→ Records for this exercise
○ ○ ○

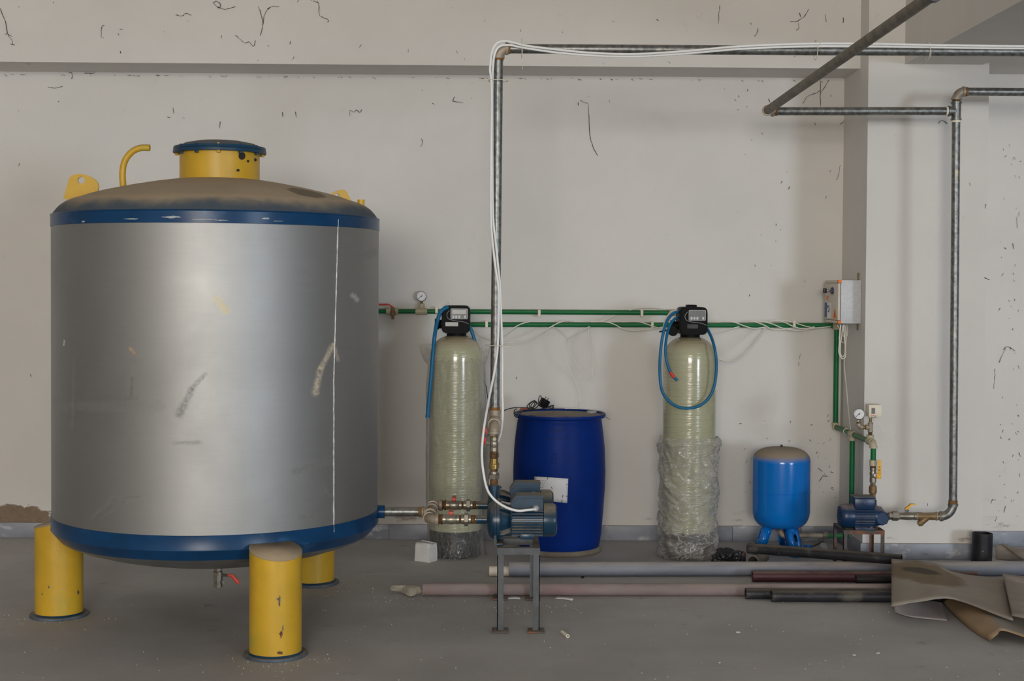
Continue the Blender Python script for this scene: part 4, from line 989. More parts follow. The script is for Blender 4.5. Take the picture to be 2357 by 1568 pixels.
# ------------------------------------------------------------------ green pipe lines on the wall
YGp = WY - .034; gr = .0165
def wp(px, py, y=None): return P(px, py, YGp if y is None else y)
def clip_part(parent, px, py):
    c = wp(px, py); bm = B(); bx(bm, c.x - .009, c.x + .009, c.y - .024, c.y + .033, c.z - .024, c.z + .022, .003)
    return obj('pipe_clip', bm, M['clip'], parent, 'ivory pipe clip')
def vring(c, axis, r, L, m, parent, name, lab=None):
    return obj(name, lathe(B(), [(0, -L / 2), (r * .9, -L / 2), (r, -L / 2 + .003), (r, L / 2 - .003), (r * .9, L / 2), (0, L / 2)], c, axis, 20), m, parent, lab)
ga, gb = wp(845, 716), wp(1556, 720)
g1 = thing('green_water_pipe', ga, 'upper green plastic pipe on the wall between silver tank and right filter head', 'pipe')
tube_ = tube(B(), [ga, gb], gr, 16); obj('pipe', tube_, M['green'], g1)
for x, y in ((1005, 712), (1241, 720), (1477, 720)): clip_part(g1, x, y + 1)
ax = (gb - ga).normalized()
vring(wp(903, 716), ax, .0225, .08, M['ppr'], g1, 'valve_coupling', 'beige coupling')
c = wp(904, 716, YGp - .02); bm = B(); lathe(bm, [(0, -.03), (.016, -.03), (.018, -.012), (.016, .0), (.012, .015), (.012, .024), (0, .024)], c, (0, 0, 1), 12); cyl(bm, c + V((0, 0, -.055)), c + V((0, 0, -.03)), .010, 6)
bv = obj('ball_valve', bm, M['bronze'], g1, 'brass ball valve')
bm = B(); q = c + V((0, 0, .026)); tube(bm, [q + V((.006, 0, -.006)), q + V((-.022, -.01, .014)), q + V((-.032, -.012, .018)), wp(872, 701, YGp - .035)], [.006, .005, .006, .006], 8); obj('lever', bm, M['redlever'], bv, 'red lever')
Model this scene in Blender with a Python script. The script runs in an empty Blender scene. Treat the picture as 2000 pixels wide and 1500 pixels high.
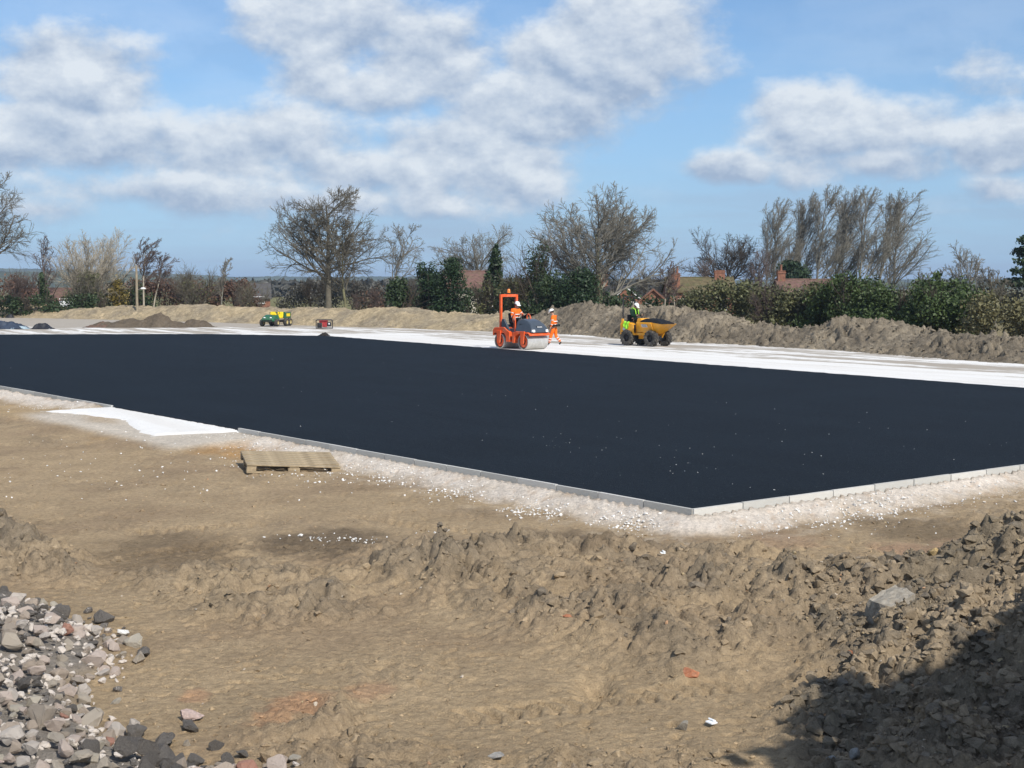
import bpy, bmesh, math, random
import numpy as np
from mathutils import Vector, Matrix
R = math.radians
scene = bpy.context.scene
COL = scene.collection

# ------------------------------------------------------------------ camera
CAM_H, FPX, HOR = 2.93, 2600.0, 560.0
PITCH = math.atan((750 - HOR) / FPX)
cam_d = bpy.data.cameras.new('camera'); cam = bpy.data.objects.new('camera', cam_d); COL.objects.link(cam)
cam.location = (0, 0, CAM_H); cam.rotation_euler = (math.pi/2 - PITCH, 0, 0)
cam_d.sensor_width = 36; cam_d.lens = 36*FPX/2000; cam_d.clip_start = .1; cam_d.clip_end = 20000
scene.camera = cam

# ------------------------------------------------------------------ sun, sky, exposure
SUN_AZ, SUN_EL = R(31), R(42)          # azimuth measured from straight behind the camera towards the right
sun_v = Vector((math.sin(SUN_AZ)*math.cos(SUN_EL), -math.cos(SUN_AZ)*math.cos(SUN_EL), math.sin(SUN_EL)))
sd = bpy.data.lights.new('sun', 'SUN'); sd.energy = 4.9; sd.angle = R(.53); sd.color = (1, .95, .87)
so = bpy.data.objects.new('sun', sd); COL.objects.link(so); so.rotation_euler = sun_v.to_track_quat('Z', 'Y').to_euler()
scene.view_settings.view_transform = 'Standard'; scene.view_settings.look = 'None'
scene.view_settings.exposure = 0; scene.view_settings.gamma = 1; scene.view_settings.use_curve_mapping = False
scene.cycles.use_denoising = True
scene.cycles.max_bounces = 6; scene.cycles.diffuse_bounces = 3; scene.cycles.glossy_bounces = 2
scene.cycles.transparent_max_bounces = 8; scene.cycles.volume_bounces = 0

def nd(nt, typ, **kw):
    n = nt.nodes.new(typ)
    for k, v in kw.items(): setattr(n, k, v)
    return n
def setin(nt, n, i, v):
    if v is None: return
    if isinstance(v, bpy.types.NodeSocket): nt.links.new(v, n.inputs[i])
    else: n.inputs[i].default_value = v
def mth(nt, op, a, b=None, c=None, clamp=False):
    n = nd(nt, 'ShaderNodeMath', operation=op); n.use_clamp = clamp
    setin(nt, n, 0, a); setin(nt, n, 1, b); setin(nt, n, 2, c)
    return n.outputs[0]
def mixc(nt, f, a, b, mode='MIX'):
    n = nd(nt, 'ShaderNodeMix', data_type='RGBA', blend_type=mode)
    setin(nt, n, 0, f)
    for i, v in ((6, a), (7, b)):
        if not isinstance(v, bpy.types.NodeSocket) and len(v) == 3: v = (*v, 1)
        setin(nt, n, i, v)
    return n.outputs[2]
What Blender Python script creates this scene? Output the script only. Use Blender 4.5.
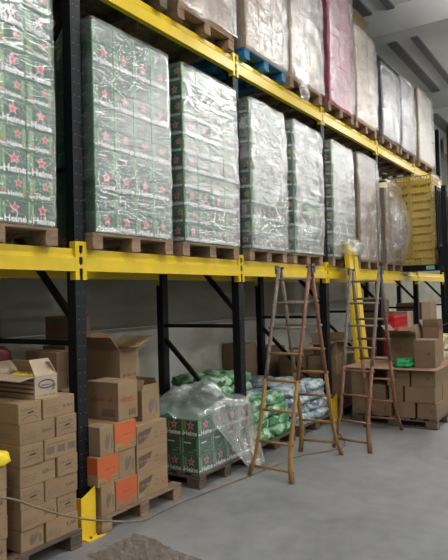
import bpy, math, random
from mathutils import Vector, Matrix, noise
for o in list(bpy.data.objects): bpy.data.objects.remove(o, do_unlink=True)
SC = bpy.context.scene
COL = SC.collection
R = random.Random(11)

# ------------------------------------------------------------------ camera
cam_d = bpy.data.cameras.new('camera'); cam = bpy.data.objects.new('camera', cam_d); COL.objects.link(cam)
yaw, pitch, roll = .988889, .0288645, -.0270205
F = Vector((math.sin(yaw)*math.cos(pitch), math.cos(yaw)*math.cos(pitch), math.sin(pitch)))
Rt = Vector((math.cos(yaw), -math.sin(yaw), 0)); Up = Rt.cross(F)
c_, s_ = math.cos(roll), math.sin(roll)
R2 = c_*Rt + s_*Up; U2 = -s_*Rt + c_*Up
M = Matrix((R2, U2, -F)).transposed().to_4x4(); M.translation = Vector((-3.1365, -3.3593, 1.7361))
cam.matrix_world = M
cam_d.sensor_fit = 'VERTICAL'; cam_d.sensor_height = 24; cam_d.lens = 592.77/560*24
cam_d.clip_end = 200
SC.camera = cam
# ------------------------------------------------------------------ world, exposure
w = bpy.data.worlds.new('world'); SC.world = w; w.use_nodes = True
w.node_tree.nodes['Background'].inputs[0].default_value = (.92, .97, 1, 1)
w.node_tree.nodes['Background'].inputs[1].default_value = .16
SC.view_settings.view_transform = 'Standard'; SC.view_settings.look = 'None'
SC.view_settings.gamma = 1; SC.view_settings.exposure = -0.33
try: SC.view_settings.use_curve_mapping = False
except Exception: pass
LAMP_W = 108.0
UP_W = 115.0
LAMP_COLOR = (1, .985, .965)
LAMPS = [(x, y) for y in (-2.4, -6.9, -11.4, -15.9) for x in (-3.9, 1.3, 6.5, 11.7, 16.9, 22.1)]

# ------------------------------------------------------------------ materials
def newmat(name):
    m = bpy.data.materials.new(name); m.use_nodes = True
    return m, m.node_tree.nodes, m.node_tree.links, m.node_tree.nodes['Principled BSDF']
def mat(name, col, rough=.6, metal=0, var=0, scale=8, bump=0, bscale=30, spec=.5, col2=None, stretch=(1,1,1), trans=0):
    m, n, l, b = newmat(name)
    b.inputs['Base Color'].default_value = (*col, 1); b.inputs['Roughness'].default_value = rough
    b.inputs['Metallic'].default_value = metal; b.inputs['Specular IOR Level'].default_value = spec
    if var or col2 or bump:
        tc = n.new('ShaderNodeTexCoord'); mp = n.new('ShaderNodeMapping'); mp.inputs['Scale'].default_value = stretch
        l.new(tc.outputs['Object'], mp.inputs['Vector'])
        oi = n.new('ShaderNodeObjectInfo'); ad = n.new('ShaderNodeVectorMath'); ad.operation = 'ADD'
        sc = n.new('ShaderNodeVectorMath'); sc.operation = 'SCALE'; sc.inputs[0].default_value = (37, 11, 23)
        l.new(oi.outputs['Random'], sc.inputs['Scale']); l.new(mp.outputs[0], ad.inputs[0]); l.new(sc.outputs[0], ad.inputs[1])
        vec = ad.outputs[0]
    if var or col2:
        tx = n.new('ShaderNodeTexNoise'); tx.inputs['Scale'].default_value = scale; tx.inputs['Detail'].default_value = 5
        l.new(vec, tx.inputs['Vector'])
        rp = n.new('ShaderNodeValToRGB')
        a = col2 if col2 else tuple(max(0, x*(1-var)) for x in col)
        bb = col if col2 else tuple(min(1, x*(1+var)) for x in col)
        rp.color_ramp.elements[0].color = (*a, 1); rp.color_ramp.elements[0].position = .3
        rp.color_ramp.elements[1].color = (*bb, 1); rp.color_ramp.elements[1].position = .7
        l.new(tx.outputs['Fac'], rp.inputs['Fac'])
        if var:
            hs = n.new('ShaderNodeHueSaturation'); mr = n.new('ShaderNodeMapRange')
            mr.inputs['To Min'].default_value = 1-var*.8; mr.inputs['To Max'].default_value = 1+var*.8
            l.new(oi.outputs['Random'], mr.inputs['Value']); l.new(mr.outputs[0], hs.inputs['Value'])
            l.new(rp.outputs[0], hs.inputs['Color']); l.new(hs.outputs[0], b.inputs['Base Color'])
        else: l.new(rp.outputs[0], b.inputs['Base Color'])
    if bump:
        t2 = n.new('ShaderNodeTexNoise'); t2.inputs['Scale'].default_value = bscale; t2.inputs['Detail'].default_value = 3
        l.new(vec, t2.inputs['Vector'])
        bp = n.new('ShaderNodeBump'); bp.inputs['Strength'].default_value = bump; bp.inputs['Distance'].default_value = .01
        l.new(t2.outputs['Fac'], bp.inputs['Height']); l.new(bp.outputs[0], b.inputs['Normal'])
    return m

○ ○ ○

→ What you are asked to do
Repeat the listing above up to and including the line with "COL = scene.collection", starting from its first line. Drop any pictures.

→ Solution
Continue the Blender Python script for this scene: part 4, from line 989. More parts follow. The script is for Blender 4.5. Take the picture to be 2357 by 1568 pixels.
# ------------------------------------------------------------------ green pipe lines on the wall
YGp = WY - .034; gr = .0165
def wp(px, py, y=None): return P(px, py, YGp if y is None else y)
def clip_part(parent, px, py):
    c = wp(px, py); bm = B(); bx(bm, c.x - .009, c.x + .009, c.y - .024, c.y + .033, c.z - .024, c.z + .022, .003)
    return obj('pipe_clip', bm, M['clip'], parent, 'ivory pipe clip')
def vring(c, axis, r, L, m, parent, name, lab=None):
    return obj(name, lathe(B(), [(0, -L / 2), (r * .9, -L / 2), (r, -L / 2 + .003), (r, L / 2 - .003), (r * .9, L / 2), (0, L / 2)], c, axis, 20), m, parent, lab)
ga, gb = wp(845, 716), wp(1556, 720)
g1 = thing('green_water_pipe', ga, 'upper green plastic pipe on the wall between silver tank and right filter head', 'pipe')
tube_ = tube(B(), [ga, gb], gr, 16); obj('pipe', tube_, M['green'], g1)
for x, y in ((1005, 712), (1241, 720), (1477, 720)): clip_part(g1, x, y + 1)
ax = (gb - ga).normalized()
vring(wp(903, 716), ax, .0225, .08, M['ppr'], g1, 'valve_coupling', 'beige coupling')
c = wp(904, 716, YGp - .02); bm = B(); lathe(bm, [(0, -.03), (.016, -.03), (.018, -.012), (.016, .0), (.012, .015), (.012, .024), (0, .024)], c, (0, 0, 1), 12); cyl(bm, c + V((0, 0, -.055)), c + V((0, 0, -.03)), .010, 6)
bv = obj('ball_valve', bm, M['bronze'], g1, 'brass ball valve')
bm = B(); q = c + V((0, 0, .026)); tube(bm, [q + V((.006, 0, -.006)), q + V((-.022, -.01, .014)), q + V((-.032, -.012, .018)), wp(872, 701, YGp - .035)], [.006, .005, .006, .006], 8); obj('lever', bm, M['redlever'], bv, 'red lever')
Model this scene in Blender with a Python script. The script runs in an empty Blender scene. Treat the picture as 2000 pixels wide and 1500 pixels high.
import bpy, bmesh, math, random
import numpy as np
from mathutils import Vector, Matrix
R = math.radians
scene = bpy.context.scene
COL = scene.collection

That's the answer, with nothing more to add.